An Austrian friend who was skeptical of my score finally got me to admit I only did badly on the Hören (Listening) portion of the test. I say I “failed” it because the rule is that you need to score 60% or more on all parts of the exam — not 60% overall, hoping your marks for one skill pull up your marks for another skill. But failing only because of listening is different from failing because of everything!

Also, failing a test you don’t want to take is different from failing a test you do want to take. The ridiculous part here is that I wasn’t even planning to take the real exam! Indeed, I’ve never planned to take any of the exams! The only reason I took the mock test was that my whole class was doing it and I’m a team player. And yes, also because I was truly curious about how I would do. Well, now I know.

But does it really matter? I’ve made myself remember my original wish: To be able to read children’s novelists Michael Ende and Cornelia Funke in their original language. I do so much reading practice outside of my German course that I might as well order my copies of Die Unendliche Geschichte and Tintenherz right now! (You mean you haven’t? — my scandalized inner voice asks! And they would make excellent recovery reading.)

Yet it’s also true that my world is so much bigger now that it was on my first day of A1 class. After I finish all the children’s classics I’ve dreamed of reading, there will be many more things I will want to do. And I want to be able to do them, too!


The only way to get better is . . . to get better. I’ve been doing a lot of listening since the great Hören failure of last week — both passive and active. My usual listening practice with pop songs hadn’t helped me much during the test, so I decided to try an audio book. Happily, Spotify had some chapters from Karl May’s classic German Western Winnetou. Listening to it has been an interesting experience that should probably get a post of its own.

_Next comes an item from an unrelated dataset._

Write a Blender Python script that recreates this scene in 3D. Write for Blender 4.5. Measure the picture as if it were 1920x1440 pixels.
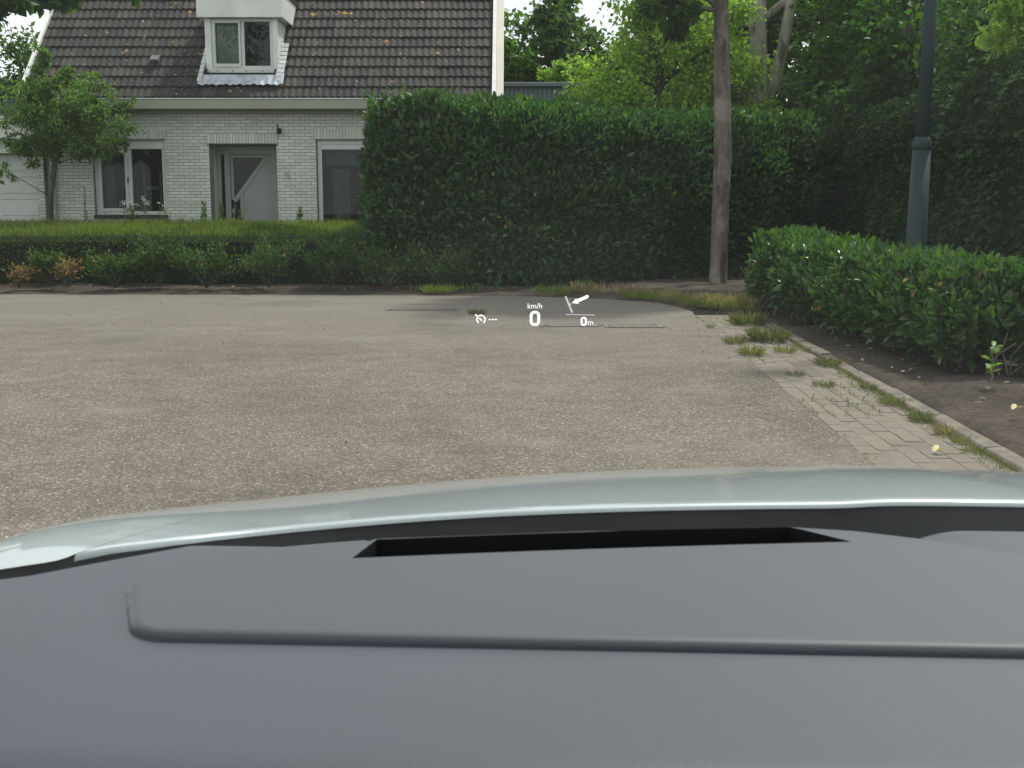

Then there is the radio play Die drei ??? or Die drei Fragezeichen. (The title is literally The Three Question Marks, but the official English translation is The Three Investigators.) My Austrian friend recommended it after hearing that the trickiest part of the test for me was differentiating between two speakers when both were male or both were female. If I could train myself to tell the three male main characters of Die drei ??? apart, he said, then the B1 test ought to become a piece of cake! So far I’ve heard one episode and not been able to tell even one boy from another . . . but it’s still early. (Listen for yourself here)

But diving into these new exercises wasn’t a real recovery. You aren’t all right until you are back to normal — and these weren’t normal. Unless I can understand a certain amount of what I’m hearing — oh, for example, 60% — I don’t add it to my routine. So I wasn’t back to normal until . . . just yesterday.


I don’t even remember why I wanted the German translation of Do You Hear the People Sing from Les Miserables. But finding Das Lied des Volkes led to watching an uploaded video of the entire 1989 production in Vienna. And that was the gateway to the world of Austrian musical theater — a world I hadn’t even known existed.

Just yesterday . . . I discovered the musical Elisabeth. Today, I can sing Elisabeth’s part in the duet Wenn ich tanzen will (If I Want to Dance) . . . and I have a very strong opinion about which actor played Der Tod (Death) best.

What does this have to do with improving my listening? . . . Absolutely nothing!

It is as it should be. My recovery is complete!

How do you recover from blows in language learning?

4 thoughts on “Recovery: A Language Diary Entry

  1. Dauvit

    I was fortunate enough to see this: the first time it played in Germany. It’s my only exposure to German musical theater but it was exquisite. I’m not sure if you can find a full performance, or even the soundtrack anymore (you used to be able to get the soundtrack on-line).

    I’m glad you recovered!

    1. Cristina @Linguavert

      Thanks, Dauvit! I’m familiar with Ludwig², though it’s a little more classical than what I’m usually drawn to. If I saw it live, I’m certain I’d love it more. And may I say that I’m impressed you know enough German to watch a play live!

      1. Dauvit

        Well… I knew enough German at the time to watch a play live and enjoy it. Although watching it live lets you fill in your spoken language gaps with staging, set, and music. You can feel something even if you don’t understand the words. Honestly I think I understood very few of the songs at the live performance, but I had wanted to see a show there, so I did. I have the soundtrack and understand things better now, but there are still gaps.

        Sadly, my German has deteriorated over the years, though I did find that, when I went back a couple of years ago, I pretty quickly got the basics of day to day navigation back (train stations, stores, that kind of thing).

        Not that I’m actively pursuing German at the moment, but I do miss the sound of it. Any suggestions on German movies that you’ve enjoyed? I’ve seen Goodbye, Lenin, and Sophie Scholl. I know I need to see Lola Rennt, but other than that I haven’t watched a German movie in a long time.

        1. Cristina @Linguavert

          I remember reading somewhere that radio will always be a superior language learning resource to television because there are absolutely no visuals to fill in the gaps. I can see how musicals would be similar to television! And while this means I probably shouldn’t be watching clips of musicals for listening practice, it also means that when I finally do watch a live musical, I’ll understand so much more than I might have just by listening to the soundtrack!

          As for movies, I confess I don’t watch that many. Movies and novels get stored in the “For later, when I’m better” box, and I tend to stick to things that make me believe I won’t feel so bad if I find out later on that I missed so much of a culturally significant work because my German wasn’t up to it yet. (Ah, to be able to rewrite that mess of a sentence in German one day!) But I did review the Thriller Stereo last year; I still recommend it to anyone who wants something gritty and doesn’t mind some violence. For some light comedy, how about Fack yu Göhte?